● DATASET:
+---+

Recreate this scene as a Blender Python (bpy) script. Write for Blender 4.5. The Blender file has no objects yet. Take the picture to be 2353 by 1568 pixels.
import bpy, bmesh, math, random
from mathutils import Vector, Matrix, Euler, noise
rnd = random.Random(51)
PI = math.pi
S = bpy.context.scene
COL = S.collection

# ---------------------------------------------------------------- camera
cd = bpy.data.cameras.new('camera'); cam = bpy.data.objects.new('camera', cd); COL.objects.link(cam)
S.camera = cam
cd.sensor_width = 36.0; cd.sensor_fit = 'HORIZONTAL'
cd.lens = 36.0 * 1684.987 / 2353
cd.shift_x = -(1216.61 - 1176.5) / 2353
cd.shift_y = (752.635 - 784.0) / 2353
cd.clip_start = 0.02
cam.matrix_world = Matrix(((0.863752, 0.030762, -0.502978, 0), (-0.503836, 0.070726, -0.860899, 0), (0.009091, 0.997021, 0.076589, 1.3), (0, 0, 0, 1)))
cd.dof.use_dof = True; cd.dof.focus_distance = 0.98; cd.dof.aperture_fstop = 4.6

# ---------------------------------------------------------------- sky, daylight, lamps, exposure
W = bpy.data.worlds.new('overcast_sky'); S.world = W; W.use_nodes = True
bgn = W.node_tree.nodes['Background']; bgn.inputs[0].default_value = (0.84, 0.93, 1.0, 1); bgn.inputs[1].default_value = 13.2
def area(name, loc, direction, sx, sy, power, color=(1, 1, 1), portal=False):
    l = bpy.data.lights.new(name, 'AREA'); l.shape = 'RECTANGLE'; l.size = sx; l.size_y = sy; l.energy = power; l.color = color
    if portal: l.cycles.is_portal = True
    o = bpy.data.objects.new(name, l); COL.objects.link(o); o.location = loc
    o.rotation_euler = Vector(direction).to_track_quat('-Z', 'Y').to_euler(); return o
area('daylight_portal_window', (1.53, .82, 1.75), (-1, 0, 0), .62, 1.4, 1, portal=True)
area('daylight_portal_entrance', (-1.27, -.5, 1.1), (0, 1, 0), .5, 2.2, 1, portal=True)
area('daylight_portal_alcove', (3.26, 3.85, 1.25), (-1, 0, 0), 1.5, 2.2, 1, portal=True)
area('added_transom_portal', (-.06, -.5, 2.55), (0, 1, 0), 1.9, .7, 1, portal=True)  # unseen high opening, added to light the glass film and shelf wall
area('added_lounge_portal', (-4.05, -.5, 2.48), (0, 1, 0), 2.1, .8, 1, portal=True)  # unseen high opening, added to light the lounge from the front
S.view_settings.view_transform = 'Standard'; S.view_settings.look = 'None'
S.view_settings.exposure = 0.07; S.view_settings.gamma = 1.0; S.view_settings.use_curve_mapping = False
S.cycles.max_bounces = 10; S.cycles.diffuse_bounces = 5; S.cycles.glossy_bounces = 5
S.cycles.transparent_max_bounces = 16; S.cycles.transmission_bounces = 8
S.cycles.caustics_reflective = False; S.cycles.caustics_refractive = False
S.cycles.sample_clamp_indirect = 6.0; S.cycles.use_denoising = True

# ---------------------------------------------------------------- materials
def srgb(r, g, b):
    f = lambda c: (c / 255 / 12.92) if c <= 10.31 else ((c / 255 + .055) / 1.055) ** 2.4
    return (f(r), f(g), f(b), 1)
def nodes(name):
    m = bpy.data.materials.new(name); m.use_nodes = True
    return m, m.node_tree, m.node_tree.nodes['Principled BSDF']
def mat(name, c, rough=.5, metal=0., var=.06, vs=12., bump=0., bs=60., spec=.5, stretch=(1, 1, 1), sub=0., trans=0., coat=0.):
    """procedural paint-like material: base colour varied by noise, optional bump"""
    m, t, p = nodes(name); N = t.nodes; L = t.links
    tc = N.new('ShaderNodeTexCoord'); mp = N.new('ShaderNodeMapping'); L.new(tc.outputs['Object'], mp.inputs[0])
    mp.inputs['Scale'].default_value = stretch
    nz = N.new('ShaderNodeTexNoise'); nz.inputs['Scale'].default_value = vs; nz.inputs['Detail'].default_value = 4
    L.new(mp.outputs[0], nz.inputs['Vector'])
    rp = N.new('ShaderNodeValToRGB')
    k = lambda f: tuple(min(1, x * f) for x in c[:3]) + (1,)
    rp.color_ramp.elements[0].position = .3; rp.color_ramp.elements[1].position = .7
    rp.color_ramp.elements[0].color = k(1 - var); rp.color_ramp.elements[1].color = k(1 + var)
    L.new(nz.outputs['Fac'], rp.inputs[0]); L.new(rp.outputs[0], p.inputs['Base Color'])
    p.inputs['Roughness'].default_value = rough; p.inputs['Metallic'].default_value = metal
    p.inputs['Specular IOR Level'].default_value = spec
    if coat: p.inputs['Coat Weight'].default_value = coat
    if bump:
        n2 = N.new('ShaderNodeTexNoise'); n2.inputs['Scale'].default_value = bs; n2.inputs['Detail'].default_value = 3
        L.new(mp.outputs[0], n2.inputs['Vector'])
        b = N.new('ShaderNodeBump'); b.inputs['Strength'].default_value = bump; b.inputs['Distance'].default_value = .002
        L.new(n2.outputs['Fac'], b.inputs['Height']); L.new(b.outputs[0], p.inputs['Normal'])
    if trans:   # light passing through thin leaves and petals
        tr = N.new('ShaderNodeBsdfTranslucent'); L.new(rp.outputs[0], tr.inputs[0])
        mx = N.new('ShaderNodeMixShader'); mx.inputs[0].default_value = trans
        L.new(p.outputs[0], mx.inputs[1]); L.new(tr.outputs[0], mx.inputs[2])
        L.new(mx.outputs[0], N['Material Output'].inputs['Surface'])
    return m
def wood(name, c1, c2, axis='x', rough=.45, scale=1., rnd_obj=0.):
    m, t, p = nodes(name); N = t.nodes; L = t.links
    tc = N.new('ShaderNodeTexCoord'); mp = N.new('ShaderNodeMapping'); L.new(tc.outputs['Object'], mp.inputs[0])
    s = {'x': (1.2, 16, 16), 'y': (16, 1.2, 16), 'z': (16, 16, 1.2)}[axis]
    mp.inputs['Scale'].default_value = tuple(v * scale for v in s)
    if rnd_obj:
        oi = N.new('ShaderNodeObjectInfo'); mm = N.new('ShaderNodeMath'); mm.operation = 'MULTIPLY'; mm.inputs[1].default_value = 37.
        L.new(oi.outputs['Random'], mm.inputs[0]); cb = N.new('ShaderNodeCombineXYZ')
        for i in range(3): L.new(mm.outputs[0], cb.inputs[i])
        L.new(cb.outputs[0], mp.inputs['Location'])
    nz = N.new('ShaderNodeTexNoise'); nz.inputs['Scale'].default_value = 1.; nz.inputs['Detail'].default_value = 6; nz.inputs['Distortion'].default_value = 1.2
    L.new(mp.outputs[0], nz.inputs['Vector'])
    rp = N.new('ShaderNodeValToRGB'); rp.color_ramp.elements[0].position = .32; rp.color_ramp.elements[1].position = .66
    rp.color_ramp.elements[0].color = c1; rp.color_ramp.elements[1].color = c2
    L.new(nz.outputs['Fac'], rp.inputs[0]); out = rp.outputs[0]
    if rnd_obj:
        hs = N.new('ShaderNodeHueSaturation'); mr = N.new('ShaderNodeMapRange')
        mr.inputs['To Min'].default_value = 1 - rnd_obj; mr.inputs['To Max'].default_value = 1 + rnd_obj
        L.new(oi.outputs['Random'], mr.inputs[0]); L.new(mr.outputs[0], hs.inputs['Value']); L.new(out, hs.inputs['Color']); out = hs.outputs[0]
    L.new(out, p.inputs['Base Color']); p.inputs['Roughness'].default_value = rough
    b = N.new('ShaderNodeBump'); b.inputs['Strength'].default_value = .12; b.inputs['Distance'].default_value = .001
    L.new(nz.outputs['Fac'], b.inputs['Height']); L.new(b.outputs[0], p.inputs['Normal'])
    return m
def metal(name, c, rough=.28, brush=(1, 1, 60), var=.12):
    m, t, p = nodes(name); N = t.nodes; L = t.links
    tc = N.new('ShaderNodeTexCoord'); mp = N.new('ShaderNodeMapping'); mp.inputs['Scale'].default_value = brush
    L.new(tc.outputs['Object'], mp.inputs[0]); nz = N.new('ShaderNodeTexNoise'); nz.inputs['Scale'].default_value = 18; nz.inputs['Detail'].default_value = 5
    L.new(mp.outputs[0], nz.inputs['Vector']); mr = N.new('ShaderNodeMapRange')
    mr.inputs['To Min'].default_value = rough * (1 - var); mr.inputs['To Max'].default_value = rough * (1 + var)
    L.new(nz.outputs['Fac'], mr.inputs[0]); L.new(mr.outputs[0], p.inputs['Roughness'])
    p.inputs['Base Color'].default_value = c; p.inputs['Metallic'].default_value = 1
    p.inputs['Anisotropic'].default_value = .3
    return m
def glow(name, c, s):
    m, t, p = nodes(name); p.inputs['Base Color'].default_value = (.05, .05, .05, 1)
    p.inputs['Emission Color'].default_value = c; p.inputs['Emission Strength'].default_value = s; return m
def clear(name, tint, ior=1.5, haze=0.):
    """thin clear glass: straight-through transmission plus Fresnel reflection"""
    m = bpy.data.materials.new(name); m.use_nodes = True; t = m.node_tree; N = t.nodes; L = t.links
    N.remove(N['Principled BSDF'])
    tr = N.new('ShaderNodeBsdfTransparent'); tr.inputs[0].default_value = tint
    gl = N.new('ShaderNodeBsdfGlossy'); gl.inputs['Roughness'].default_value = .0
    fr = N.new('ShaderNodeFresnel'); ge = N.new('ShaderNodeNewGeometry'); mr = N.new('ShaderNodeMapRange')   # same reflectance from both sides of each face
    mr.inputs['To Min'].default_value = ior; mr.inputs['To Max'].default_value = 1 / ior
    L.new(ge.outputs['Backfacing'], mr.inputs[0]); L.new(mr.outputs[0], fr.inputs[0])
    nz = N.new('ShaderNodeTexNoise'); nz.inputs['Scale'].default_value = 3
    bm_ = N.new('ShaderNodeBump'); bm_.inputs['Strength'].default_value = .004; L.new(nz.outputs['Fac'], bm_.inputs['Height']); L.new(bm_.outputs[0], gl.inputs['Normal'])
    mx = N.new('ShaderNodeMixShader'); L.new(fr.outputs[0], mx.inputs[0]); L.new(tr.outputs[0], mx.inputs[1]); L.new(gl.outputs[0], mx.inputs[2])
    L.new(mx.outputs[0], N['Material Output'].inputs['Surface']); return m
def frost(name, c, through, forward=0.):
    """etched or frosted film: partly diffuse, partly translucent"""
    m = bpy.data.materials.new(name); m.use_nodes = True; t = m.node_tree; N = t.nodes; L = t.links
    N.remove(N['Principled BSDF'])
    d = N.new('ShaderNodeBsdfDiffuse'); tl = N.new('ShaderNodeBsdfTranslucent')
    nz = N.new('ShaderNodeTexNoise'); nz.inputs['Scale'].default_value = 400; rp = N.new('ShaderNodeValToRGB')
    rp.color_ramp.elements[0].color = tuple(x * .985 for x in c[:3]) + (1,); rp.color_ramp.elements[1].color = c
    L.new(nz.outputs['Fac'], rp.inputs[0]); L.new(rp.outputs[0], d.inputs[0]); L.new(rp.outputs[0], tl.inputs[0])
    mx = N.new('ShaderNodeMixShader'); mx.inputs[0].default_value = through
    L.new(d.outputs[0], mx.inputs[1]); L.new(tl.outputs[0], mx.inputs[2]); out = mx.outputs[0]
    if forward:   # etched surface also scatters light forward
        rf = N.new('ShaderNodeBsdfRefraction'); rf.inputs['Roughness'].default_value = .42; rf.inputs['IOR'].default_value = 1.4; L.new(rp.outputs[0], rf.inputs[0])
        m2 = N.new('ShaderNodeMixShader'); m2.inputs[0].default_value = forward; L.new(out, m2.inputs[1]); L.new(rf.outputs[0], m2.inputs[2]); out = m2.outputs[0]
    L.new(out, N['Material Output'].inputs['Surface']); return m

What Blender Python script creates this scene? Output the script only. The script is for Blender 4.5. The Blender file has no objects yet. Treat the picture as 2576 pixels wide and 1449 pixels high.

+---+

● SHORT PROBLEM: Copy all lines from the material that hold "Python".

● ANSWER TO THIS EXERCISE:
Recreate this scene as a Blender Python (bpy) script. Write for Blender 4.5. The Blender file has no objects yet. Take the picture to be 2353 by 1568 pixels.
What Blender Python script creates this scene? Output the script only. The script is for Blender 4.5. The Blender file has no objects yet. Treat the picture as 2576 pixels wide and 1449 pixels high.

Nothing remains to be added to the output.